Amerikalı yazar Lily Tuck, minimalist bir başyapıt olarak değerlendirilen Kız Kardeşler romanını 2017 yılında yayımladı. Türkiye’de İletişim Yayınları tarafından geçtiğimiz aylarda raflara taşınan bu kitap, kocasının eski eşinin izini sürmeye başlayan bir kadının anlatımından oluşuyor. Gündelik hayatın sıradan detaylarının sarsıcı darbelerle harmanlandığı bu eserde anlatıcının evliliğine, üvey çocuklarıyla olan ilişkisine ve hepsinden önemlisi, kocasının eski eşine olan takıntısına tanık oluyoruz.

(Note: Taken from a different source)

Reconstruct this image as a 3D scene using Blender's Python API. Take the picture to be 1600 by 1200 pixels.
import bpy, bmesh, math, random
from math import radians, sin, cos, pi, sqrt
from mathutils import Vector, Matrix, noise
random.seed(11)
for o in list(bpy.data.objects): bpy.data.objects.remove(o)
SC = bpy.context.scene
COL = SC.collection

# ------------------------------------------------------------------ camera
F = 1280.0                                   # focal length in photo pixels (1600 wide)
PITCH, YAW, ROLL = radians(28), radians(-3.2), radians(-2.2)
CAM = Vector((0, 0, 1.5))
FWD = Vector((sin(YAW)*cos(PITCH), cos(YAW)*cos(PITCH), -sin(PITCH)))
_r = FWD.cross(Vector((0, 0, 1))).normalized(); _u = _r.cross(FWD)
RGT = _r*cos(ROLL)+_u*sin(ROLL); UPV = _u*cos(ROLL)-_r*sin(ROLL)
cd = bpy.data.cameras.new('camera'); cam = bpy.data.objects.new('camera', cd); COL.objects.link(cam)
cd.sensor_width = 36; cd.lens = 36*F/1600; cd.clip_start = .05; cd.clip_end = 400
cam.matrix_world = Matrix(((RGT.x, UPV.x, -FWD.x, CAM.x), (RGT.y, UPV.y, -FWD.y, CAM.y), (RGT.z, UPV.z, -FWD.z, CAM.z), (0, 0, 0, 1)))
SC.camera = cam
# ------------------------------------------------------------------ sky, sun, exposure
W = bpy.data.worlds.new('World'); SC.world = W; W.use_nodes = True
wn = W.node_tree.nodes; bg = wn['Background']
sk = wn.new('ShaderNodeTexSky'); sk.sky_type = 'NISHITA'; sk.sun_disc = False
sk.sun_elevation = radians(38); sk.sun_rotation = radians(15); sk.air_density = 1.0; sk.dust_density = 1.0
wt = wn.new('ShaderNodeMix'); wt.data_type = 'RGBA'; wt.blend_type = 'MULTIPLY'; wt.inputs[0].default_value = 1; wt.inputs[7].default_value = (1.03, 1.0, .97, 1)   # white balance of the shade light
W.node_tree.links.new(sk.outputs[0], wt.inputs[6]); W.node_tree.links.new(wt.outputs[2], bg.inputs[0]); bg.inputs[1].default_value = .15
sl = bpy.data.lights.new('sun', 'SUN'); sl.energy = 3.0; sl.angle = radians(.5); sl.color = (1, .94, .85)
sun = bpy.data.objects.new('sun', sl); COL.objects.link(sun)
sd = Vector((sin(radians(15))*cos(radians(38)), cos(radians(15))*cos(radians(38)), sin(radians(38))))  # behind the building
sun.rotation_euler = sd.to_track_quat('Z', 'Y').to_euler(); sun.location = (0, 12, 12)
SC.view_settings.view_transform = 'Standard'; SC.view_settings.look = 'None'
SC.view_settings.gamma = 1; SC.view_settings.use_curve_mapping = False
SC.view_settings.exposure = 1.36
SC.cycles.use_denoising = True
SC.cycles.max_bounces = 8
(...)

“İlk ve ikinci eşler kız kardeş gibidir,” cümlesi kitabın ilk sayfalarında bizi karşılıyor. Bu cümleyi evirip çevirdikten sonra isimsiz anlatıcımızın evliliğine ve kocasının eski eşinin izini sürmesiyle karmaşık bir ilişkinin detaylarına seyirci oluyoruz. Kendini ikinci eş konumuna bir nevi esir eden bu kadının anlatımıyla bir yolculuğa çıkıyor; başka bir kadının aklından çıkmadığı, hatta evliliğine iyice kök saldığı gerçeğiyle sayfalar ilerledikçe yüzleşiyoruz. Fragmanlardan meydana gelen bu anlatı zaman zaman keskin birkaç cümleyle bizleri sarsmayı başarırken anlatıcının zihninden geçen dağınık detaylar sayfalar çevrildikçe bir bütün oluşturuyor ve anlam kazanmaya başlıyor.
Kocasının ilk eşinin tesiri bir sis gibi evliliğine, aile hayatına ve kendi özel işlerine yayılırken, anlatıcı, zihninin bu kadın hakkında bulabildiği her bilgiye ev sahipliği yapmasına izin veriyor. Eski fotoğraflarda güzel, “sarışın, solgun tenli, iri kemikli”yken, şimdilerde “yıpranmış” bir güzelliği olan bu kadını yemek tariflerinden dinlediği müziklere kadar hayatının her alanına sığdırmayı başarıyor. Onun semtine alışverişe gidiyor, ankesörlü telefonlardan arayıp sesini duymak için çaba sarf ediyor, her fırsatta kendini onunla kıyaslamaktan geri durmuyor. Kocasıyla evlenmeden önce geçirdiği gecenin detaylarını ona yazma girişiminde dahi bulunuyor ve böylece eşiyle olan bağının onunla olanın gölgesinde kalmasına göz yumuyor.
Kısalı uzunlu fragmanlarla ilerleyen, bilinç akışı tekniğinin sık sık kullanıldığı bu romanda, Lily Tuck evlilik, kıskançlık ve takıntı gibi meseleler hakkında okuyucuya zor sorular soruyor. Örneğin, anlatıcının zihninde bu takıntıyı yaratan kocası mı, çocukları mı, yoksa kendiyle ilgili hesaplaşmaları mı? Bir başkasına olan merak ne zaman takıntı sayılabilir ve bu takıntı her zaman kıskançlığın bir ürünü müdür?
Karakterler hakkında edindiğimiz bilgiler sınırlı olmasına rağmen, yazarın onları okuyucuyla paylaşma biçimi, keskin ve öz anlatımı kitabın öne çıkan yönlerinden. Karmaşık bir ilişkinin tuhaf detaylarını okuyucuya aktaran Lily Tuck, geçmişin bir evliliği nasıl sarsabildiğini gözler önüne seriyor. Daphne Du Maurier, Mario Vargas Llosa ve Philip Roth gibi ünlü yazarların adlarını da üstü kapalı göndermelerle zikreden yazar, günümüzden isimler ve öğelerle kitabı daha da ilgi çekici kılmayı başarıyor.